全員で守り抜いた“1点”
虎からもぎ取った、虎の子の1点。
崖っぷちのDeNAが阪神を1-0で下し、ファーストステージの対戦成績をタイに戻した。
負ければ即終戦。まさに崖っぷちの状況でマウンドに登った大貫晋一は、1回に二死から近本光司に安打を許したものの、桑原将志が打球を弾く間に二塁を狙った近本を刺してピンチ脱出。結果的に3人斬りのスタートを切る。
すると、その後は6回まで15人連続でアウトに仕留める“準完全”の快投を披露。打線も5回に大和が適時打を放って先制点を挙げ、接戦のまま終盤戦を迎えた。
7回も続投した大貫は、先頭の中野拓夢を不運な形の内野安打で出してしまい、この試合初となる走者を背負った投球に。盗塁と犠打で一死三塁とされ、ここで三浦監督は継投を決断する。
一打同点のピンチでマウンドに登ったのは伊勢大夢。当たっている近本を1球で三邪飛に仕留めてガッツポーズを見せると、4番の大山悠輔も2球で中飛に斬る見事な火消し。窮地をわずか3球で乗り切った。

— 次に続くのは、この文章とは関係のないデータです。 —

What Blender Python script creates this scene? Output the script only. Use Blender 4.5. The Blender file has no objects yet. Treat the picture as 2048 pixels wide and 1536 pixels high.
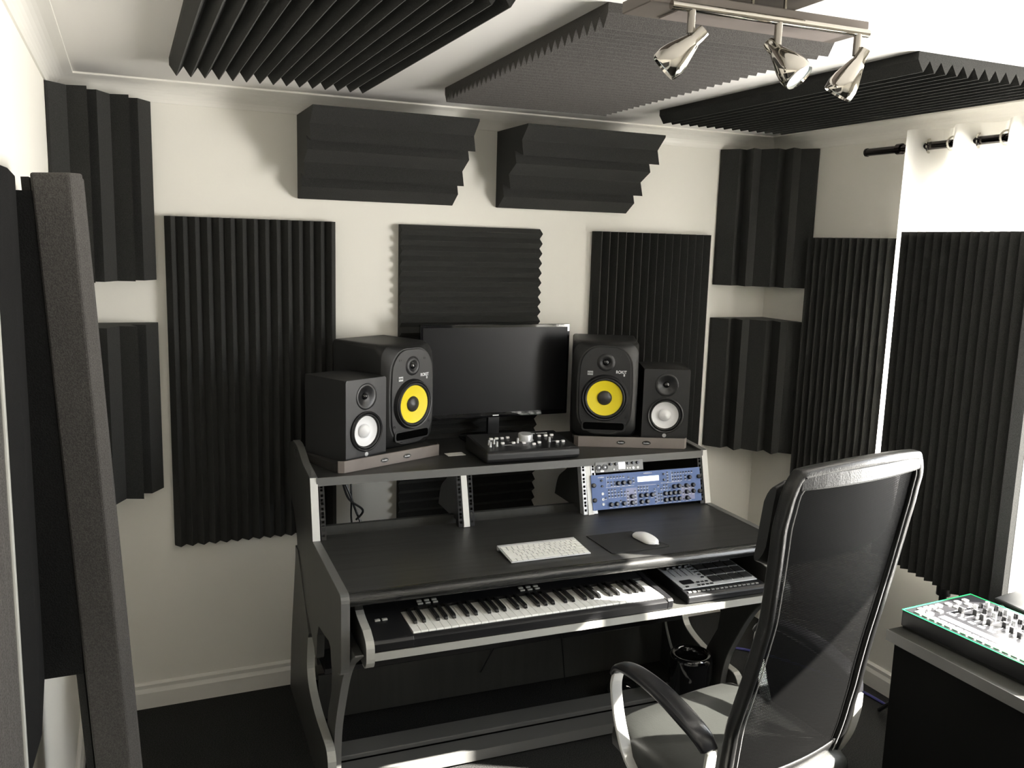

伊勢はそのまま8回も続投して3人斬り。9回も山﨑康晃がしっかりと締め、3投手のリレーで阪神打線をシャットアウト。1-0で逃げ切り、この対戦を1勝1敗のタイに戻した。
「スタンドと一緒になって戦います」
先発の大貫は6回と1/3を97球、被安打2、無四球で10奪三振の快投。「満員のスタジアムでしたし、最初は緊張したんですが、投げているうちにだんだん楽しくなっていった。ファンの声援をたくさんいただいて、良いマウンドでした」と笑顔で振り返る。
前日の第1戦で中野と近本の2人に計7安打とかき回されたこともあって、「ゲームを見ていても、あの2人が起点となった攻撃が目立った。初回は緊張もすると思ったので、ひとつストライクを取ること、ひとつアウトを取ることに集中しようと、ブルペンで(伊藤)光さんとも話していた」という考えを明かしつつ、「長いイニングを投げることは頭になかった。それが良かったと思う」と胸を張った。
見事なリリーフを見せた伊勢も、「一死三塁。1点は仕方ない。でも2点目は絶対にダメ。ここでもし取られた場合にもズルズルいかないように、最低のラインを持って準備をしていました」と、登板時の心境についてコメント。
つづけて「相手も当然勝ちたい気持ちがいつも以上に強いので、その分あっちが焦ってくれた。ただ冷静に投げただけですが、抑えられたのかなと思います」とし、相手の打ち気をうまく利用した“3球火消し”だったと語る。
ガッツポーズについては「あそこでクールに帰ってきても、ちょっと“スカしてる”って言われるなっていう思いもありますし……」と笑わせながら、「打線が苦しんでいるなと2日間ベンチで見ていたので、どうにか盛り上げて、まだまだ行くぞと」とチームを勢いづける意味合いもあったのだという。
緊張感漂うCSという舞台にも「マウンドに上がればアドレナリンが出てくる。そっちのほうが投げやすい。ボールに魂を込めて投げられている感じはしています」と、プレッシャーも大歓迎。
「今日なんて負けたら終わりですし、相手のリリーバーもとても良いピッチャーがいる。1点勝負、追いつかれたら危ない状況なので、昨日とは違った緊迫感がありました」と重圧も力に変えながら、あすに向けても「今日と一緒で負けたら終わりですが、僕らはそれを経験し、相手は経験していない。うちの方が絶対に有利なので、勢いに乗って初回からみんなで勝ちに向かって行けたら」と再び闘志を燃やした。
三浦監督も「投手も守備も、全員が守り切ったなと思います」とまずは安堵のコメント。
つづけて「昨日もそうですが、今日も雨の中でたくさんの方が駆け付けてくれて、球場の雰囲気を作ってくれている。その応援、期待に応えられるように。スタンドと一緒になって戦います」と力強く決意を表明した。
青い炎が宿ったその眼には、“日本一”しか見えていない。